TASK -
Determine how many lines include "Python". Give the number and nothing else.

Entries with scene source code -
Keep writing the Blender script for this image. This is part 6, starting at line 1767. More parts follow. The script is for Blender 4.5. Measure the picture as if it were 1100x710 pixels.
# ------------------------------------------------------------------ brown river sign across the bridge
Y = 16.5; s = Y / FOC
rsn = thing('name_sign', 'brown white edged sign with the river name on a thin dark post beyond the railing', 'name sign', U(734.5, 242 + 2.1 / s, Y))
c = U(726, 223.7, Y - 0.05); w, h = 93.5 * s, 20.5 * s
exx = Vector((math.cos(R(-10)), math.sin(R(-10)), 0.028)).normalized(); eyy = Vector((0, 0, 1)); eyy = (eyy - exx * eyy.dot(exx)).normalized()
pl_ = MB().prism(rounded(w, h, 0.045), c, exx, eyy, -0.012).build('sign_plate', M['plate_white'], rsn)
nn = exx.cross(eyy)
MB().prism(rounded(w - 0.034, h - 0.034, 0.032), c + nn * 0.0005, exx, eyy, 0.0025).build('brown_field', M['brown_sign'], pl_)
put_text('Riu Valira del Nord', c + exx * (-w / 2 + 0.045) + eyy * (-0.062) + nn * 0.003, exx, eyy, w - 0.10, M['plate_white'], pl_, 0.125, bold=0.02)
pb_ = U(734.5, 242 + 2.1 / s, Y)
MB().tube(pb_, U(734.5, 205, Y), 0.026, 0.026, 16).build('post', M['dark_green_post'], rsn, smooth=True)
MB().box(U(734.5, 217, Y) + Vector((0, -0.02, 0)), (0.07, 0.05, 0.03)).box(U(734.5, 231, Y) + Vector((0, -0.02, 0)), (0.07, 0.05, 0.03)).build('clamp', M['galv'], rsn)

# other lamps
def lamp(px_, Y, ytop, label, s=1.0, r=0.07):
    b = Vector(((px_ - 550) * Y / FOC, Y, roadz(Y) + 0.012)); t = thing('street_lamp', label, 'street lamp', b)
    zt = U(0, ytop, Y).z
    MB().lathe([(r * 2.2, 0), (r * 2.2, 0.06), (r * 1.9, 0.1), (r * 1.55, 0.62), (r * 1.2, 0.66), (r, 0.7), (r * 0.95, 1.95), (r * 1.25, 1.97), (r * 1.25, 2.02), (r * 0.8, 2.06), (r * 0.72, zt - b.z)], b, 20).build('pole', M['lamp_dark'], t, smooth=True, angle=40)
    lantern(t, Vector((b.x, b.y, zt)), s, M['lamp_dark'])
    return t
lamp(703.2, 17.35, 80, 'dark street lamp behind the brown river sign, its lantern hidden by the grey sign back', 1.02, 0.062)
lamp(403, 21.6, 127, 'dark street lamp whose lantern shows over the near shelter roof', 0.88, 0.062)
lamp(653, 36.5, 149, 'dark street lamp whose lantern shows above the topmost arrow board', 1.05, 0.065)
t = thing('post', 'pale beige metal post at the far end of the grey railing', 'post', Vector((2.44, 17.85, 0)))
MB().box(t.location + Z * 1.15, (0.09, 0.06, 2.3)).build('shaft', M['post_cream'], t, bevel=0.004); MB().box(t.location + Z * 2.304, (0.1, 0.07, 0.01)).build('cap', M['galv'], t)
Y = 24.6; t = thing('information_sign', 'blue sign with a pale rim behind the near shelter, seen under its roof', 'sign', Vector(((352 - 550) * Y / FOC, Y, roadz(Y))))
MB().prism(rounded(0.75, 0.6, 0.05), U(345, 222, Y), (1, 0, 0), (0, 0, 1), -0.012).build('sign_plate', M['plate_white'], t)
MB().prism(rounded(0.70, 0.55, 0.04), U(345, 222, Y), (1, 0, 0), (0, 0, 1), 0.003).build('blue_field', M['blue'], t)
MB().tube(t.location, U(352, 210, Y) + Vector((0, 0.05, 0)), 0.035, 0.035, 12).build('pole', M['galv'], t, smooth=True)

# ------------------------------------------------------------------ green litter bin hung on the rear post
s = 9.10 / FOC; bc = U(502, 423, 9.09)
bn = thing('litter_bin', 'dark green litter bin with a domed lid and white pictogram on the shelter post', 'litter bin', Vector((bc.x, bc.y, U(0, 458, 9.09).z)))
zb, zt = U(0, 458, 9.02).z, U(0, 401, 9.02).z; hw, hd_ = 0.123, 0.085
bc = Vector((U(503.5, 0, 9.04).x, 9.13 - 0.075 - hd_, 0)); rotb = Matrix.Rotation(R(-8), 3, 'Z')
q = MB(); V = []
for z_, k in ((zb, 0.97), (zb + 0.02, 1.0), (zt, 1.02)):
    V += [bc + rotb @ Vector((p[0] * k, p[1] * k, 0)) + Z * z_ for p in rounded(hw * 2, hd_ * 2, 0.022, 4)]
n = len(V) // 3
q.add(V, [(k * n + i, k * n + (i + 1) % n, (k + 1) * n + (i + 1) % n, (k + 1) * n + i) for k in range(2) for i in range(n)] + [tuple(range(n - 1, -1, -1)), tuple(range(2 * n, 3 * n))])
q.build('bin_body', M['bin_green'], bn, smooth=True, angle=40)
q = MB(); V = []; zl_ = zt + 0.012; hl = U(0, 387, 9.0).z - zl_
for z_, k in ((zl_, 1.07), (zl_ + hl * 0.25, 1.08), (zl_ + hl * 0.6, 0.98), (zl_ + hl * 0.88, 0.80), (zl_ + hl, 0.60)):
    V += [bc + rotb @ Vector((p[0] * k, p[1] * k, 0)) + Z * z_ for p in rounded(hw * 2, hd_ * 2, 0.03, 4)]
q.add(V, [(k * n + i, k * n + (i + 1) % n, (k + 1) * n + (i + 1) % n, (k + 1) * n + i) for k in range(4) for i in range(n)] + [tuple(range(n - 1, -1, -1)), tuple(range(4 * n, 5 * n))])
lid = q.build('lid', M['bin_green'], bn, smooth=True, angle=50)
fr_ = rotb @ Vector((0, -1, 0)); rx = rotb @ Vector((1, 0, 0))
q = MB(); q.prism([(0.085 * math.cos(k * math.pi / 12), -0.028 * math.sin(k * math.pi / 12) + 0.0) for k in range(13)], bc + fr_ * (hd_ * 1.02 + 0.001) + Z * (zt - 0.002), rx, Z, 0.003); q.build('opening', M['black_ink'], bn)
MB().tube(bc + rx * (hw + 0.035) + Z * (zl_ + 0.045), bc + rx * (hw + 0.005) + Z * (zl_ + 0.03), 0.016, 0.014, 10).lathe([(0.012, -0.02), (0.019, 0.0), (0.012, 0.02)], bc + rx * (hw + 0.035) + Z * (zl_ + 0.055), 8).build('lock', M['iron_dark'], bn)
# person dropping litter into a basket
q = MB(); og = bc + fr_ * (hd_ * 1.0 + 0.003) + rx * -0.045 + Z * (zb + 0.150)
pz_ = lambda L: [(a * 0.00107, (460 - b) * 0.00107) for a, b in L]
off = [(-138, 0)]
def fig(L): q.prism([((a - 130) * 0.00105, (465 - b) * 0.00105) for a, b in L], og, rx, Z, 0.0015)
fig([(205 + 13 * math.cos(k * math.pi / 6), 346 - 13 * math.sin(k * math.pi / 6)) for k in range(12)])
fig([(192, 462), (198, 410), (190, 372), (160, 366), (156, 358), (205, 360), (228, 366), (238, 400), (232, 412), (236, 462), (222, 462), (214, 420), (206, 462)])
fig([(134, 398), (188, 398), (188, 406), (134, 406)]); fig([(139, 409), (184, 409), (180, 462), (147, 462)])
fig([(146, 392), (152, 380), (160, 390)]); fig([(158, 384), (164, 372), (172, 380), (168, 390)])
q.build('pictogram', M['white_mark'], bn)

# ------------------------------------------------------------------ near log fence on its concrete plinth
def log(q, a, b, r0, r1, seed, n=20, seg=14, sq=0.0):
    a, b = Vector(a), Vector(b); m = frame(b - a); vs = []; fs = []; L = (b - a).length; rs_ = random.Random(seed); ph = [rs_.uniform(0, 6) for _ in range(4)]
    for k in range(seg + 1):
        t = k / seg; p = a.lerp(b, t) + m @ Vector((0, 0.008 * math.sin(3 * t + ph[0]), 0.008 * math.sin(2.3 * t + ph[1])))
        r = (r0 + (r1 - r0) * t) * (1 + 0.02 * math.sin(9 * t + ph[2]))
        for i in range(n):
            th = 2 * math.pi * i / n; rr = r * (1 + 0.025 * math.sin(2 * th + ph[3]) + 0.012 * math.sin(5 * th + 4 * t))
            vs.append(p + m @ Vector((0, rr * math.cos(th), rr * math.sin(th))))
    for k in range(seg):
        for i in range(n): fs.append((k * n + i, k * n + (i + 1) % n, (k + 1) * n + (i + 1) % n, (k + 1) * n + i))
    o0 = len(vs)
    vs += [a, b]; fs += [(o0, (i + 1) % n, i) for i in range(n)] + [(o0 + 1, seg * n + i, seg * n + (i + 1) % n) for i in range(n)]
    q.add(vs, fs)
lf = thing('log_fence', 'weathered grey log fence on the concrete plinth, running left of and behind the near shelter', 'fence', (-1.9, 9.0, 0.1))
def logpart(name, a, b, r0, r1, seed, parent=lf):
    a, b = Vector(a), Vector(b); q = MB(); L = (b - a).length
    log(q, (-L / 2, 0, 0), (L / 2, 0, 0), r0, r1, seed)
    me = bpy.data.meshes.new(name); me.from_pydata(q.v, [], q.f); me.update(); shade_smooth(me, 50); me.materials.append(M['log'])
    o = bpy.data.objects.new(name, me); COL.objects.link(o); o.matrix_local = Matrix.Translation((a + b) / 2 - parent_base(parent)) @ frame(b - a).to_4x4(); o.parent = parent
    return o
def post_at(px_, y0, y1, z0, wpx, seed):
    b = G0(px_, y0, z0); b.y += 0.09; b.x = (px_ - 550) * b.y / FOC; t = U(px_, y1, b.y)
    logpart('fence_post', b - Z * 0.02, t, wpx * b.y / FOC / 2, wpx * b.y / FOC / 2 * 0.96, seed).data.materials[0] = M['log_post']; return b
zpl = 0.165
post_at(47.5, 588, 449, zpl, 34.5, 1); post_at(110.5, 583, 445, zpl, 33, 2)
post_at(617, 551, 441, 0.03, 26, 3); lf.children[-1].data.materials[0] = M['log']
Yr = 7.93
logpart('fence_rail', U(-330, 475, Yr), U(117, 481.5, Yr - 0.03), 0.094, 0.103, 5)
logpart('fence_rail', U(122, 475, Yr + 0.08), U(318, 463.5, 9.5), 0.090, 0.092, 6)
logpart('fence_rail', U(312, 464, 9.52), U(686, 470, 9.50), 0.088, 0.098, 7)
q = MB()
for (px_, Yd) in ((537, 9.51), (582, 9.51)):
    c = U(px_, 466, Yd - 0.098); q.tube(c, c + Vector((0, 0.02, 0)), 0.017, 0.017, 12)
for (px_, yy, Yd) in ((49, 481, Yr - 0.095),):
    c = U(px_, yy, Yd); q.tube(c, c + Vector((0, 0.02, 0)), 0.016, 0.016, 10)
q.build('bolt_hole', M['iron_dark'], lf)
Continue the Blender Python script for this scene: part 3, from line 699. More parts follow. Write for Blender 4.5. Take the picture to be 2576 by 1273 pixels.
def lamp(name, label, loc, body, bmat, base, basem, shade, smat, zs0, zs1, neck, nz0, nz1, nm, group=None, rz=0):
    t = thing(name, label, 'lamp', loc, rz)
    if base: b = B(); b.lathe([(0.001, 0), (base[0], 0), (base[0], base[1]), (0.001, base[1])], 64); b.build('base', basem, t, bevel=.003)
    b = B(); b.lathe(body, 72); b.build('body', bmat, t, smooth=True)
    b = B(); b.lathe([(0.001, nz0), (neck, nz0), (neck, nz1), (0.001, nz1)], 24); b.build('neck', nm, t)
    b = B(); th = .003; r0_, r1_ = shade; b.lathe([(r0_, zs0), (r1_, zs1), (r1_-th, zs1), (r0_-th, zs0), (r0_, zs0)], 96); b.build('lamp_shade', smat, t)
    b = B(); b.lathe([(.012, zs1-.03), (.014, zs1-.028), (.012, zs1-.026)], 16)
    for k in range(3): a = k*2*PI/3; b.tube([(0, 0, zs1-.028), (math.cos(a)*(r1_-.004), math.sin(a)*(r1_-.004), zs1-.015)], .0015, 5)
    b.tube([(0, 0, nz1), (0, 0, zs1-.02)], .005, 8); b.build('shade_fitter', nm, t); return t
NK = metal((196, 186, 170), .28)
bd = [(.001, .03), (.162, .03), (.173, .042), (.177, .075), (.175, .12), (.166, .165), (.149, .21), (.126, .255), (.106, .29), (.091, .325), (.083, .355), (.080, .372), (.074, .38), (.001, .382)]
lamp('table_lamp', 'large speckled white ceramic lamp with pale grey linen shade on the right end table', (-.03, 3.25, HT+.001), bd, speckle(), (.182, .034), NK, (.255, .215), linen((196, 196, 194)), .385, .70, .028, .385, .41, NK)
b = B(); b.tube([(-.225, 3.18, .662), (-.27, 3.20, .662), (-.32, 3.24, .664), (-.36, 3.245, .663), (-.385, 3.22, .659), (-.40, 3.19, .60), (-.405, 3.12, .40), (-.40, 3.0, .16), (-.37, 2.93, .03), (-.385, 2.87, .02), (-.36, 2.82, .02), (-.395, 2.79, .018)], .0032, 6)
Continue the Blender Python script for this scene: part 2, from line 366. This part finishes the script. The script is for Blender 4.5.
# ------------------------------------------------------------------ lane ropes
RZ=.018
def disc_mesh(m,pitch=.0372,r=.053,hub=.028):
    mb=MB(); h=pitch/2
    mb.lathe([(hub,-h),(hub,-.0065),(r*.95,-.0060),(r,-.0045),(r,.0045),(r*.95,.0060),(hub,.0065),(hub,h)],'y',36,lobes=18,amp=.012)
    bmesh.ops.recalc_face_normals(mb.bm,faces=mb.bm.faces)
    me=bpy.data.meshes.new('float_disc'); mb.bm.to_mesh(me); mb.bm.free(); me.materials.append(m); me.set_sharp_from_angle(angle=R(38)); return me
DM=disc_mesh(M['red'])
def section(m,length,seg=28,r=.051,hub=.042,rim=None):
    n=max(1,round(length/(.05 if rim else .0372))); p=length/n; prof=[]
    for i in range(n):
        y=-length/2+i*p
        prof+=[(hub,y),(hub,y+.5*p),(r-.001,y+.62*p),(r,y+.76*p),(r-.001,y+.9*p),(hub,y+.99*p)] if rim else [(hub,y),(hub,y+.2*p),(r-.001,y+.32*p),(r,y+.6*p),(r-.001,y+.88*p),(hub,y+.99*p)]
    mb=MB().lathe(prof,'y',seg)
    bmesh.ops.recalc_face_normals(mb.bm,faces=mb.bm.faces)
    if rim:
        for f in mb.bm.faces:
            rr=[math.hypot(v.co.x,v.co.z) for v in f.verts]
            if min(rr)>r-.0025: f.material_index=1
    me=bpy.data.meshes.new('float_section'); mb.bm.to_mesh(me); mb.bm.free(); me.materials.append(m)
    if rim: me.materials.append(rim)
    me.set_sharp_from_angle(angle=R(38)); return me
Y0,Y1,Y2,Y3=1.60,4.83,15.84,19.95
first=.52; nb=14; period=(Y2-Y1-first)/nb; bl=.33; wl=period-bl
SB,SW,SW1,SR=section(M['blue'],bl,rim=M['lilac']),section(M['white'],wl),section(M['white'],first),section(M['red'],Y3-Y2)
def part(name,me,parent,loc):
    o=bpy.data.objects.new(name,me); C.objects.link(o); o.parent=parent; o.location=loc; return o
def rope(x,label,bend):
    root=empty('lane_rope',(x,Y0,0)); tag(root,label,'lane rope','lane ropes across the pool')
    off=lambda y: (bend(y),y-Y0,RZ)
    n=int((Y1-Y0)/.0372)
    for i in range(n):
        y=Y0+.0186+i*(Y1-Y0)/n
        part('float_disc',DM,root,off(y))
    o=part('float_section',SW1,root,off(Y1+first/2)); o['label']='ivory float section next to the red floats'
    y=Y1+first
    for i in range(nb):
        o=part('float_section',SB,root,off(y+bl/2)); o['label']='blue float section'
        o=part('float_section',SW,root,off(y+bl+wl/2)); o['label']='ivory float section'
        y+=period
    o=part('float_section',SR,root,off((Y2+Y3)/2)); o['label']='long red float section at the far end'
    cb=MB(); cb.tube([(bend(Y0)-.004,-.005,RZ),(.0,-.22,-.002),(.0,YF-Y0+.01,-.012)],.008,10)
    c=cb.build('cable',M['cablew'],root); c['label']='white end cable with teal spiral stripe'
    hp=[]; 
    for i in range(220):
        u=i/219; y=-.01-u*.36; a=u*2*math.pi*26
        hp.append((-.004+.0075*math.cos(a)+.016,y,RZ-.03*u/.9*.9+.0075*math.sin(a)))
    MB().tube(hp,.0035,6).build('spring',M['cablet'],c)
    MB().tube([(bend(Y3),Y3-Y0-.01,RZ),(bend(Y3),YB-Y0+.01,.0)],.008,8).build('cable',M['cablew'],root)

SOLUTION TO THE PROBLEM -
2